Now that I've thought about it, I don't think we're on solid ground measuring pointiness in n-dimensional radians. A perfectly non-pointy angle in 2D is half the circle, or π radians. A perfectly non-pointy angle in 3D is half the sphere, or 2π steradians. π is less than 2π, but the straight-line 2D angle is not sharper than the flat-plane 3D angle. What's relevant to the pointiness is the proportion of the sphere, not the numeric value of the surface area.

It corresponds to area if and only if you're talking about a unit sphere.

In the same way that an angle of pi radians corresponds to pi length around the perimeter of a unit circle, but if you're measuring on the perimeter of a larger circle you'll have a correspondingly larger length.

The "4pi steradians in a sphere" comes from the area of a unit sphere (4×pi×r^2 = 4×pi). I've never had cause to use 4+ dimensional solid angle for anything, but you'd determine full n-dimensional radians the same way, I guess with a 4-dimensional sphere the "surface area" is a 3D volume on the perimeter of the 4D unit sphere's space?

> In the same way that an angle of pi radians corresponds to pi length around the perimeter of a unit circle, but if you're measuring on the perimeter of a larger circle you'll have a correspondingly larger length.

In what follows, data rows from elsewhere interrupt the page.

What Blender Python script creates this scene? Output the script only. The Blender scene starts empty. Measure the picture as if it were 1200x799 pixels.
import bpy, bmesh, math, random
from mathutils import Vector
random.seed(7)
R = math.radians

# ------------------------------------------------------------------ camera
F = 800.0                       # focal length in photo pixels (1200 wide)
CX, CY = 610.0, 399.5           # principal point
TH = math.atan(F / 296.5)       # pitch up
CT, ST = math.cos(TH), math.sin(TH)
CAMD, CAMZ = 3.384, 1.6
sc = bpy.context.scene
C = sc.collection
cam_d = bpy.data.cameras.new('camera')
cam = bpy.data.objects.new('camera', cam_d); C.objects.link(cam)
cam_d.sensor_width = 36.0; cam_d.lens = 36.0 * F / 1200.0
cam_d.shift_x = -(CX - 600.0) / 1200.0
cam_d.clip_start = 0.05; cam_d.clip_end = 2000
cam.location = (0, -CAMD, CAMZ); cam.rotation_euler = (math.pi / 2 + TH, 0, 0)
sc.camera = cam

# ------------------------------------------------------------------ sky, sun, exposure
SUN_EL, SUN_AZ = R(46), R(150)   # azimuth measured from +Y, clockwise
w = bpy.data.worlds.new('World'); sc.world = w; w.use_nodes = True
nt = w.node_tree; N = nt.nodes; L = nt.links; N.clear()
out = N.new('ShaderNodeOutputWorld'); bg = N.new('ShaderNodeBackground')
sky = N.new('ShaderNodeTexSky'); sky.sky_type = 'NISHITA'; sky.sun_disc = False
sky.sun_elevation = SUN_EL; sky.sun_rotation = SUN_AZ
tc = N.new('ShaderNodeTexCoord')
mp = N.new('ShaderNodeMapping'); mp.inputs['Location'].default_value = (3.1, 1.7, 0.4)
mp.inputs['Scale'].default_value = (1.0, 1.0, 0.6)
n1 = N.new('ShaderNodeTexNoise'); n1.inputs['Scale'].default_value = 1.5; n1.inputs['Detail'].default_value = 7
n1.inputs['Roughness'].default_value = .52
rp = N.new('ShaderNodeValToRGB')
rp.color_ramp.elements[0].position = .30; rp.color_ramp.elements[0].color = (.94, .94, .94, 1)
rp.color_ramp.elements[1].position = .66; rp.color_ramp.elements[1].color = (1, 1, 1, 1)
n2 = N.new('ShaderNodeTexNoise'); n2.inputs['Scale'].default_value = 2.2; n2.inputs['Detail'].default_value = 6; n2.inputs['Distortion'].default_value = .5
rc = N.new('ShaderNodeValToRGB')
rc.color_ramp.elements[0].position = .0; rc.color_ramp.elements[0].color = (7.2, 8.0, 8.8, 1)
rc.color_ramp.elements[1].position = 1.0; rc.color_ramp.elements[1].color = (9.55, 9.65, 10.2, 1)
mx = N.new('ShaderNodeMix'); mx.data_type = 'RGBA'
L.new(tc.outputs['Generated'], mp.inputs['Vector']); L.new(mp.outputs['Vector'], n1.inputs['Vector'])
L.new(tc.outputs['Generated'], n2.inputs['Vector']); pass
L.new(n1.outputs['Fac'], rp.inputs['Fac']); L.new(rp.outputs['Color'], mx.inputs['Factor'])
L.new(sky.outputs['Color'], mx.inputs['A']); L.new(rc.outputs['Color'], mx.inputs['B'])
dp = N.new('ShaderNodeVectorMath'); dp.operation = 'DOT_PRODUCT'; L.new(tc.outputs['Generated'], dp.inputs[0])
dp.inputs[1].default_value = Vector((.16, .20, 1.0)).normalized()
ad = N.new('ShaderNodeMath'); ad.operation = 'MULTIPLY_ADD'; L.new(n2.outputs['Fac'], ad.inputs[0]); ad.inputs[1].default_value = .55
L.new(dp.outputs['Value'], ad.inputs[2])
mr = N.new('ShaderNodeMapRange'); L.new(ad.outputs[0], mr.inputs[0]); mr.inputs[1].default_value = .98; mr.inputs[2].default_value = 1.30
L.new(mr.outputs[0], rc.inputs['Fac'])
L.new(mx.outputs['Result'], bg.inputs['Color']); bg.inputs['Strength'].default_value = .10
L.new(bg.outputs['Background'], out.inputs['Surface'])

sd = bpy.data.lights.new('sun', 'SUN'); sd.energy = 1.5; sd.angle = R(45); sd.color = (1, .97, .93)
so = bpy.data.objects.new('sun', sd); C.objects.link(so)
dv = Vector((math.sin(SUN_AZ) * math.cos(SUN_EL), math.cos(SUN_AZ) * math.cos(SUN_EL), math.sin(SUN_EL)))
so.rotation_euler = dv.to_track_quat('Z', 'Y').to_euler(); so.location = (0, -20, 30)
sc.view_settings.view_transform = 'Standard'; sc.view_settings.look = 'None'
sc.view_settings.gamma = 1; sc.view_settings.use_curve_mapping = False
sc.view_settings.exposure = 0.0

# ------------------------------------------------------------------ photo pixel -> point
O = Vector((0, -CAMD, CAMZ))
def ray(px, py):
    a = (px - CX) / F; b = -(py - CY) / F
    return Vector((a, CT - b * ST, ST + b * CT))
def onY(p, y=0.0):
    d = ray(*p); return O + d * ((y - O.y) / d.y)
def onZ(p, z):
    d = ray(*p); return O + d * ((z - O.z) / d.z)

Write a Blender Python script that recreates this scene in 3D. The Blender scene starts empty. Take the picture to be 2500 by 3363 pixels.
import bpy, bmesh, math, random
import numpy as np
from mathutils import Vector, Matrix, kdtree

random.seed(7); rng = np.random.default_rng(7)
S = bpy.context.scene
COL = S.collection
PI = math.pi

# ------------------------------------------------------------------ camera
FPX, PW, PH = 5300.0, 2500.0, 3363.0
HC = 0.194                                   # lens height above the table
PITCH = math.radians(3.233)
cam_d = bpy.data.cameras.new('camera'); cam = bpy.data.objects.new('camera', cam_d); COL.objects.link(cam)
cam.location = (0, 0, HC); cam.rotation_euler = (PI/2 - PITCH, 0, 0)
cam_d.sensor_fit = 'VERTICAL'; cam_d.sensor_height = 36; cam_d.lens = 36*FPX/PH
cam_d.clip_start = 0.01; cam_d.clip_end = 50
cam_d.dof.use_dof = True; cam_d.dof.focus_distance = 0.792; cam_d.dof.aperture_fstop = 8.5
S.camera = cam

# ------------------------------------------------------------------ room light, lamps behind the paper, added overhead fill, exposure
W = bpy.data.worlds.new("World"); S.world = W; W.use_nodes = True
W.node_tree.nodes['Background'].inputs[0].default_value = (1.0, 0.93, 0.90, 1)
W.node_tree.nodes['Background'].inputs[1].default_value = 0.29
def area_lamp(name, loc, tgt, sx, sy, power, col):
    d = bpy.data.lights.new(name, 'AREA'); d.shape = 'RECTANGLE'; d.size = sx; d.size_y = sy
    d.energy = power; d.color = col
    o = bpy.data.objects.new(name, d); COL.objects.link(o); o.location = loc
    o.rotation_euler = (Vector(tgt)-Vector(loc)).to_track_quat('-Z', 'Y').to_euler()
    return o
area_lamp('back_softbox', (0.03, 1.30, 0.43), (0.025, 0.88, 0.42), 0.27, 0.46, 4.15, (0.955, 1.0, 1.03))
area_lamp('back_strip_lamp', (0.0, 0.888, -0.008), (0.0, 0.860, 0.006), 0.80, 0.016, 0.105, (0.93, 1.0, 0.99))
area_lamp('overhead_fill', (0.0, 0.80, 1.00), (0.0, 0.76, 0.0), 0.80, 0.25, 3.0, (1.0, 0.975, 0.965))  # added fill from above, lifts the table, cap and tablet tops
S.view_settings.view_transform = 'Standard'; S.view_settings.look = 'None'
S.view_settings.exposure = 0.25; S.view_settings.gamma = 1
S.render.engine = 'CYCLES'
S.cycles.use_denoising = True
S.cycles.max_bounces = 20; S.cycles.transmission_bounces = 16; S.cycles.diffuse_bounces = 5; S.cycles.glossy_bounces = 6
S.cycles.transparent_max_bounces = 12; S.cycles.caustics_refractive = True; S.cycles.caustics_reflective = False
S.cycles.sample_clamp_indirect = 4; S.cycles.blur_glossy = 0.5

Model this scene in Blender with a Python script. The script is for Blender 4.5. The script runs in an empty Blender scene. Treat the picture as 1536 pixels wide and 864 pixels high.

I understand this. It's not what I'm talking about.

There was a claim upthread that the corner of a square and the corner of a cube are equally sharp because (1) one of them is π/2 radians; (2) the other is π/2 steradians; and (3) π/2 is equal to π/2, hence equally sharp.

I'm saying I don't think this can be right, because when we consider two angles that we know are equally sharp, the 2D flat line and the 3D flat plane, one of them is π and the other is 2π, so unit-free radian measurements cannot be a valid measure of sharpness. The radian measurement needs to be normed against the full sphere in an equal number of dimensions, so that the flat line equals 1/2 (of a circle) and the flat plane equals 1/2 (of a sphere). I want to conclude that these two angles are equally sharp because 1/2 is equal to 1/2. But even if I can't do that, I need to avoid concluding that a flat line is twice as sharp as a flat plane, because I know that's untrue.

But my reasoning would tell us that the corner of a cube is twice as sharp as the corner of a square, 1/8 to 1/4.

Ah gotcha. I'm not even sure it's meaningful to compare the "relative pointiness" of angles between different dimensions. It's like trying to compare whether the area of a circle is bigger or smaller than the volume of a sphere. And then what if I only have 70% of a circle, but 80% of the sphere?

You could make up some metric like "the unit sphere occupies a greater volume fraction of the unit cube compared to the area fraction of a unit circle in a unit square", and compare like that if you only have some fraction of each circle/sphere instead of the whole thing, but is there any value in making that comparison?

> I'm not even sure it's meaningful to compare the "relative pointiness" of angles between different dimensions.

I think this is actually something we can't avoid. The problem with dodging the question this way is that it's really, really easy to translate a low-dimensional angle up into a higher-dimensional space.

Imagine I have two 2D vectors, U and V, with an angle between them. I can think of them as representing an infinite 1D surface consisting of the points (m·u_1 + n·v_1, m·u_2 + n·v_2) for all nonnegative real m and n.

It's trivial to define a 2D surface in 3D space representing exactly the same angle: it is the points (m·u_1 + n·v_1, m·u_2 + n·v_2, a) for all nonnegative real m and n and all real a. When the angle between U and V is θ radians, this surface will always express an angle of 2θ steradians. I don't think it's a stretch to say that the two angles, θ radians and 2θ steradians, must be equally sharp. (And indeed, the flat-line / flat-plane example is a special case of this one.)

I need to correct myself: I've defined my surfaces as linear combinations of the vectors forming the angle, which is wrong. Rather, the 1D surface expressing the 2D angle consists of the points in the set (mU ∪ nV) for all nonnegative m and n, and the 2D surface extending the angle into 3D space consists of the set [(m·u_1, m·u_2, a) ∪ (n·v_1, n·v_2, a)] for all nonnegative m, n and all a.

Thanks, that was helpful in thinking about it.